Supreme Court Justices Appear Skeptical of Florida Standards on Intellectual Disability in Capital Case
By Kelli Chavez, Undergraduate Public Policy Intern

On March 3, the U.S. Supreme Court heard oral arguments in Hall v. Florida concerning whether Florida law sufficiently guards against the execution of people with “mental retardation” (intellectual disability), as is required under its 2002 decision in Atkins v. Virginia.  Florida’s current means of determining that a person is mentally disabled—and, hence, ineligible for execution—is if he or she scores 70 or below on a standard IQ test. However, it is universally accepted that all IQ tests must be interpreted taking into account their inherent standard error of measurement. Hall’s counsel argued that the state must consider the five percent margin of error included in IQ tests, much as it does in other instances when mental disability is measured, such as in the educational and vocational contexts.  Hall took nine different IQ tests between 1968 and 2008, with an average score of less than 73.

Florida is one of only five states that use a rigid IQ test score cutoff of 70 or below for determining mental retardation, while barring consideration of the standard error of measurement.  Further, Florida fails to consider the “adaptive functioning” of a person (i.e., his or her ability to deal with social situations and other real-world challenges), or if mental retardation was present prior to adulthood (a Florida court recognized Mr. Hall as being “mentally retarded his entire life”).

Hall’s lawyer, former U.S. Solicitor General Seth Waxman, argued that, taken together, the rigidity of the IQ number and the refusal to consider other factors determinative of whether a person has an intellectual disability make Florida’s current system for determining intellectual disability in a capital case an unconstitutional violation of Atkins.  The Constitution Project filed an amicus curiae brief in support of Hall, arguing that Florida’s outlier approach to defining “mental retardation” is inconsistent with U.S. Supreme Court precedent and undermines respect for the criminal justice system.

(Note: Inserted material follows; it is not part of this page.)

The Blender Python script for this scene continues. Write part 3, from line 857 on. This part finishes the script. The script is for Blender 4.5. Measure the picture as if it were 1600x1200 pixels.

Florida Solicitor General Allen Winsor defended the current statute, arguing that Florida has “an interest in making sure that people do not evade execution by claiming mental retardation.”   During oral arguments, a majority of the Justices appeared to express concern with the Florida’s decision not to take into consideration the established margin of error.  If the court rules in favor of the petitioner, it will affect only a small number (five) of states, but the ruling will be critical to ensuring constitutional application of the death penalty throughout the United States.  A decision is expected later in the spring.